I play on debian stable with steam. Its playable but debian is so far behind on packages that it makes no sense if you‘re sensitive to differences in fps or want peak performance.
Especially if you‘re using an nvidia card its definitely less fun on debian. I made good experiences with pop!os.
If you compare framerates I suggest windows though since linux users usually want a functional, privacy friendly OS which allows them to own their hardware and then comes peak game performance. If trash OS and privacy invasion is cool for you, go for it.
Not saying the performance on average isnt on par but the games are just not made for linux and its not „dead easy“ in every game yet.
i like my AMD ATI Radeon RX 5600. after I figured out it has a tiny tiny TINY hidden physical overclock switch they don't ever mention for some godforsaken reason (which is put "on" by default, also for some godforsaken reason) to turn off, it's the most stable graphics card i've ever used.
...i just recommend turning off the tiny evil hidden crash switch of doom.
amd in general is pretty chill on linux for a large portion of people.
Had a few issues with high frame times and flickering on nvidia / latest 550.x driver on wayland/hyprland. No issues on x11 though. But it needed some additional configuration which is readily available in the arch forum.
Both AMD and Nvidia GPUs work well. There is mainly a philosophy difference where AMD GPUs work particularly well with open source drivers whereas Nvidia still mostly depends on its proprietary drivers (though they work fine on Linux too).
Phoronix is a reputable website when it comes to benchmarking on Linux. Here is a previous benchmark with Nvidia GPUs, as an example:
Of note: when people complain about nvidia on Linux, you need to determine whether they complain about open source or proprietary drivers.
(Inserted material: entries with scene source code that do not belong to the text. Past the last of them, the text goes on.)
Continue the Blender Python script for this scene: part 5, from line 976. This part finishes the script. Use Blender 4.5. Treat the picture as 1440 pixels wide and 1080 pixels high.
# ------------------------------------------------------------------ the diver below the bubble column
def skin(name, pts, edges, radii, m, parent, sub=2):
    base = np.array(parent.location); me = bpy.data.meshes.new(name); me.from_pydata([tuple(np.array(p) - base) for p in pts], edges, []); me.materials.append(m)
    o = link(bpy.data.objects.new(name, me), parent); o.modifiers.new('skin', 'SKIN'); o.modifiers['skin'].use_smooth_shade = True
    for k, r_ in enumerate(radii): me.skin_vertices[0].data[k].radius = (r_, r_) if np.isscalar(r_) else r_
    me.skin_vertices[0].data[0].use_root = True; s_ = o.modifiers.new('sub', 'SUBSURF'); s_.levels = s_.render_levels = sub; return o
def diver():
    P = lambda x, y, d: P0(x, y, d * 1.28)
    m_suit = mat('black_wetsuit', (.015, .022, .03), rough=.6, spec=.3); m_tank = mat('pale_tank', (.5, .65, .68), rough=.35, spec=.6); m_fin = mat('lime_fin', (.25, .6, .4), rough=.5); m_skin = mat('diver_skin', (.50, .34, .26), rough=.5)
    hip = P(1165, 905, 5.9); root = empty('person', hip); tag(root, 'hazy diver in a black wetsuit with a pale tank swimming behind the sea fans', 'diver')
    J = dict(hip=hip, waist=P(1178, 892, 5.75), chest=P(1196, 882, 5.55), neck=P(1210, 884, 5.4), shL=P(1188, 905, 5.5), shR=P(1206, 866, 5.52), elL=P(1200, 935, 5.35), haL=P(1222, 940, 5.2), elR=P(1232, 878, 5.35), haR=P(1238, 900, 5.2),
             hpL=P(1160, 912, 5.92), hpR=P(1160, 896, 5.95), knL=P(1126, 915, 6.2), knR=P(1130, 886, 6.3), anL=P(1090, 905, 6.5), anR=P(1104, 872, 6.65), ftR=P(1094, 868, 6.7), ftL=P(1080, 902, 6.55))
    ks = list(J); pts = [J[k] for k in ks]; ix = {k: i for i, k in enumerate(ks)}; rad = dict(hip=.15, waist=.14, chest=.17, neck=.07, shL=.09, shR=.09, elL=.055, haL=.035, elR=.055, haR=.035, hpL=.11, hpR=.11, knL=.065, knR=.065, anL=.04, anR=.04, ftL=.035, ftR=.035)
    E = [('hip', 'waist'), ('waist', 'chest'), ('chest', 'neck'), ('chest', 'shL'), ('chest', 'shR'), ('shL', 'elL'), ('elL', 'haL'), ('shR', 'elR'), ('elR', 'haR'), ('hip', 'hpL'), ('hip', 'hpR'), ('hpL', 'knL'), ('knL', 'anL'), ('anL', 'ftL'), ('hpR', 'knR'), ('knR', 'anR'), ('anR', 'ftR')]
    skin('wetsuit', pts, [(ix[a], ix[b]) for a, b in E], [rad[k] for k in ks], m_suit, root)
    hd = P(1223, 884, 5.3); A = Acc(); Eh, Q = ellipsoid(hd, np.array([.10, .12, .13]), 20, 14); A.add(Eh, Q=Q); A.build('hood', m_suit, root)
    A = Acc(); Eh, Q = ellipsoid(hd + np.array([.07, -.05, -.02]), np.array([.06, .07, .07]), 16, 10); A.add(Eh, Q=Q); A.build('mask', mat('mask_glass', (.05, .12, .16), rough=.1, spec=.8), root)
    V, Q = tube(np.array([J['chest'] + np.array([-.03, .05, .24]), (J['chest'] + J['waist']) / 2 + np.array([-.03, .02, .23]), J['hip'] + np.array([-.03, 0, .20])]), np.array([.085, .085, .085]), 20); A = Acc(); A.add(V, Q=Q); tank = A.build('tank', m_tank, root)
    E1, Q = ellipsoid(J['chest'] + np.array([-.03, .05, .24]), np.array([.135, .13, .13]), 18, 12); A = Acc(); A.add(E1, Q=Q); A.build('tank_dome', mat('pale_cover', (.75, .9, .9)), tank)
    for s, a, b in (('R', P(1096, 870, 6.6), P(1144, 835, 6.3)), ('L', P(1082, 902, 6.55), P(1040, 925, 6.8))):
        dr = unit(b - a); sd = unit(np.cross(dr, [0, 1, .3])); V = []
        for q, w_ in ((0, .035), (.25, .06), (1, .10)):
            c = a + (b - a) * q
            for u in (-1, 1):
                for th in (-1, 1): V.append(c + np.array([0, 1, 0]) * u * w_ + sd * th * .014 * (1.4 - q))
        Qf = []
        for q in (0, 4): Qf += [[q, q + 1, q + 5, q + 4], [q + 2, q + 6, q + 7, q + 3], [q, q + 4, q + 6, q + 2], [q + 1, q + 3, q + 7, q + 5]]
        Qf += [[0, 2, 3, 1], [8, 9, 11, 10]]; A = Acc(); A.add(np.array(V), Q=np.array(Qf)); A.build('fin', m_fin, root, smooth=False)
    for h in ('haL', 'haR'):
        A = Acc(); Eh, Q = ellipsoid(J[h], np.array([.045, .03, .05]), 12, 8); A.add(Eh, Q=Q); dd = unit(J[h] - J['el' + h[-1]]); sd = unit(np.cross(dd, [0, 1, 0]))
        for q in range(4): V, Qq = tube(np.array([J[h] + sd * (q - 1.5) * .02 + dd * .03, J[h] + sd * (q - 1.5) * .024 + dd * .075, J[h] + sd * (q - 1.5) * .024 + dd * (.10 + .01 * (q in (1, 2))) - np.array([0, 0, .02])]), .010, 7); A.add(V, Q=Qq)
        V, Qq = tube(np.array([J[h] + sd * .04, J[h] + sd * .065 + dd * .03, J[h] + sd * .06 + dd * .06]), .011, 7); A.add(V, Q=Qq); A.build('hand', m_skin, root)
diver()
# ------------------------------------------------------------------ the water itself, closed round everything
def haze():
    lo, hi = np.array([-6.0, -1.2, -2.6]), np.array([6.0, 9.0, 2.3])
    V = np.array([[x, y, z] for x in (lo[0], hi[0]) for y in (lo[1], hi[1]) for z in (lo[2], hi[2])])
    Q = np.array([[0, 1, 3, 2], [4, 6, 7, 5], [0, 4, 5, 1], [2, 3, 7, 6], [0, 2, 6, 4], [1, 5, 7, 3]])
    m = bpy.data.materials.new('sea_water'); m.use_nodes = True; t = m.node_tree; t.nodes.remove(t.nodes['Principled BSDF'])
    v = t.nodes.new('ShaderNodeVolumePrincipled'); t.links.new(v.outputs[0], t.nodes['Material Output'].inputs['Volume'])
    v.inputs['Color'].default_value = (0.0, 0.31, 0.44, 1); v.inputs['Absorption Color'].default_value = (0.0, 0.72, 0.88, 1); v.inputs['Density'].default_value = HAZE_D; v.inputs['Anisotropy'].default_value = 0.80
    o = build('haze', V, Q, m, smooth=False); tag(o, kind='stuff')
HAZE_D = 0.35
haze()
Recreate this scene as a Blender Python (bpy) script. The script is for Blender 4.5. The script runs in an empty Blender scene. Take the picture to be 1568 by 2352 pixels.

I have been running Nvidia GPUs on Linux for years and have had no issue with the proprietary drivers, both for an old and recent GPU. Of course YMMV.
Edit: my personal recommendation though would be to stick with AMD which offers more memory and bandwidth compared to similarly priced Nvidia GPUs (Nvidia uses 8GB for many of its GPUs which is quire disappointing these days). And with open source drivers it may be easier to get issues fixed and find support.
I had a 1080 Ti, and while my issues weren’t as bad as what I see others face, my 6800XT has had absolutely zero issues whatsoever, I don’t even have to think about drivers at all, ever.
Even on nvidia, it’s been near perfect for me. I’ve heard that some higher-end features are missing, but with a 1080ti and the 550.78 driver, I really can’t complain for my own use
Have always run AMD, and I have had 0 issues, from arch to fedora to Debian. Gaming, CAD, video editing, not once have I had to use anything other than the open source drivers that are bundled with the distro. I currently have a 6700xt running Debian, and the only games I have issues with are the ones that just came out where they are squashing bugs anyway. Three weeks later, it’s running better on Linux than windows.
Worry less about benchmarks, and more about stability, compatibility, configurability, and sanity. Amd should be your first choice, then Intel Arc (may see some performance issues, but easier than Nvidia at this point), then Nvidia as an absolute last resort.
AMD and Intel open large parts of their drivers to be included in the mainline kernels releases and tertiary support packages which drive graphics in Linux, so any fully featured kernel will support either right out of the box, with no fiddling needed. You can tweak the drivers and overclock stuff as well if that’s your jam.
Nvidia doesn’t do any of this, and only allows individual installs of it’s proprietary driver on a per-kernel basis. To simplify, you’ll have issues getting it running under almost any conditions aside from a very Vanilla LTS install of a distro from a year ago unless you get REALLY good at doing the dance with their terrible package management issues and DKMS compilation craziness.